森川すいめいさんの著作「その島のひとたちは、ひとの話をきかない 精神科医、『自殺希少地域』を行く」にある一節です。
私は、国の「平成の大合併」と呼ばれる市区町村の合併事業を、メンタルヘルスの視点からは大失敗だったと思っている。
メンタルヘルスの視点からだけではありません。地域文化(個性)の継承や保存、個人と「公」の距離感など、「平成の大合併」は、ほとんどすべての分野で大失敗だったでしょう。ただ、それも地域住民であり、国民の立場に立てばのことであって、お役所側の立場に立てば、また別の見方があるのだと思います。
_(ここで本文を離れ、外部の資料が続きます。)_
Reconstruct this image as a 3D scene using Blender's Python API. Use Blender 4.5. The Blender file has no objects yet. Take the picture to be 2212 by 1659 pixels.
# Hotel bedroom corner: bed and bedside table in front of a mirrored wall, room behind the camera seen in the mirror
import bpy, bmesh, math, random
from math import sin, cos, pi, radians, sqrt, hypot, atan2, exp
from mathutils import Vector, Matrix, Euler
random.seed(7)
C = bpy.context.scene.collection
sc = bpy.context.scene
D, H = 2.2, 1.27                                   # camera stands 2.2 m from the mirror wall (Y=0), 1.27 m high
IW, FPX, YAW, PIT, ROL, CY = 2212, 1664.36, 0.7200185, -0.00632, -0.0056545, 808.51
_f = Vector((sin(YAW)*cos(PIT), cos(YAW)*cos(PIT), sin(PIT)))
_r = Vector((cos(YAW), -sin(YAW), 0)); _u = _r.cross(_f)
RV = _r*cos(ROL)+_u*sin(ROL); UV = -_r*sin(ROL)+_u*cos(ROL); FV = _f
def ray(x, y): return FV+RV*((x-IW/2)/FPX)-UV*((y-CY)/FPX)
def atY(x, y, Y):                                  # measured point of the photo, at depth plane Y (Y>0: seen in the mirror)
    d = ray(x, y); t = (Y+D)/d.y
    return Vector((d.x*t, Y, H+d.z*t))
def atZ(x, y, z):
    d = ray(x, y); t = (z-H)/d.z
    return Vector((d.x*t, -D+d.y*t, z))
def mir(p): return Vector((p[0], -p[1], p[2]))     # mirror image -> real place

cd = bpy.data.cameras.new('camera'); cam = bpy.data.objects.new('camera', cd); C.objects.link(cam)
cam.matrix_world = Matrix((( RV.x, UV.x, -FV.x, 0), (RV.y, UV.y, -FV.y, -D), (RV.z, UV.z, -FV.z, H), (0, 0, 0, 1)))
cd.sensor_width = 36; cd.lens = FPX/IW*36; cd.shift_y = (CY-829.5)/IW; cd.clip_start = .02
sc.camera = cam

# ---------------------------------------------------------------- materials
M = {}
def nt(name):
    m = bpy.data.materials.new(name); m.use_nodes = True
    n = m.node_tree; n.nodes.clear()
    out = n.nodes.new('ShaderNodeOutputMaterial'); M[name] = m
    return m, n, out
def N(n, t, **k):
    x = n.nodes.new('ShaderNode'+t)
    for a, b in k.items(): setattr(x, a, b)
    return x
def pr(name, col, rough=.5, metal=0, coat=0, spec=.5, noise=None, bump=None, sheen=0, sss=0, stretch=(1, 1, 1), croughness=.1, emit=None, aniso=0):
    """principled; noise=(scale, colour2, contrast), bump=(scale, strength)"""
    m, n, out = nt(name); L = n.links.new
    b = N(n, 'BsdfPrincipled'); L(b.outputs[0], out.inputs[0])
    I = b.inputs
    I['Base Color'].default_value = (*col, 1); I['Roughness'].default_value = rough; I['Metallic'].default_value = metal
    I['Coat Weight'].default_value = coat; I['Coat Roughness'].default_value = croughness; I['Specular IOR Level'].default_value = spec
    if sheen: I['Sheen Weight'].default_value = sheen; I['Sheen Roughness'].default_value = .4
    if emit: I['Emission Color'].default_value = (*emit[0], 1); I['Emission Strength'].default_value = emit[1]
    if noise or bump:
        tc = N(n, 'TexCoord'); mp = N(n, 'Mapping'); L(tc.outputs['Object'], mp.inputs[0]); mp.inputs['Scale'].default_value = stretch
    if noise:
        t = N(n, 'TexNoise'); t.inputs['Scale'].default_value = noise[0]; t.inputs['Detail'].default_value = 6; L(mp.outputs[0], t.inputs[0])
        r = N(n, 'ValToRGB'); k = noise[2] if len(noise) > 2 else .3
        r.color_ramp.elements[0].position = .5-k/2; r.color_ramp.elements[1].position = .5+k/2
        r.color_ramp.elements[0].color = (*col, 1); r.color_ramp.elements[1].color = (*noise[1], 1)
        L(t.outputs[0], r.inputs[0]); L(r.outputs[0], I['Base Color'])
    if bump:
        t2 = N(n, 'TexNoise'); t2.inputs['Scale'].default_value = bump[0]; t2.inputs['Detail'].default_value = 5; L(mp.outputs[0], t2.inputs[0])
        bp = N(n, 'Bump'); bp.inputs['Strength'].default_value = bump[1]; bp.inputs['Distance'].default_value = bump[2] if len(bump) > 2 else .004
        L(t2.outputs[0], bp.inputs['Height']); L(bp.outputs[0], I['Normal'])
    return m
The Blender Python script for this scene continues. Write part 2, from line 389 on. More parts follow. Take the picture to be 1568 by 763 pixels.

少なくとも長年の愚策の責任をあいまいにすることはできました。新たな借金も可能になり一息つけたともいえるでしょう。
僕らは以前に増して不便になり、ただ利便性に乏しくなるだけでなく、精神的にも追いつめられている。
そうしたことを踏み台にしてお役人は枕を高くして眠る…
だから、自分で備えるしかありません。このブログでも繰り返し申し上げていることですが、多数決による民主主義にはほとんど期待できないのです。
多数決による民主主義は「平成の大合併」の検証もしないし、大都市に住む人にしてみれば、まさに他人事。マスメディアも「平成の大合併」を振り返ることはありません。
そんな中で、横浜市民の関心事も都知事選、それに遠く離れた国の大統領選挙やトルコ情勢という時代です。多くの人々にとって「平成の大合併」は、まるで江戸時代の昔の出来事のようでしょう。
でも、あの時から、僕らは真綿で首を絞められているようにやられています。
ただ、そうしたことを世論も法律も咎めないだけなのです。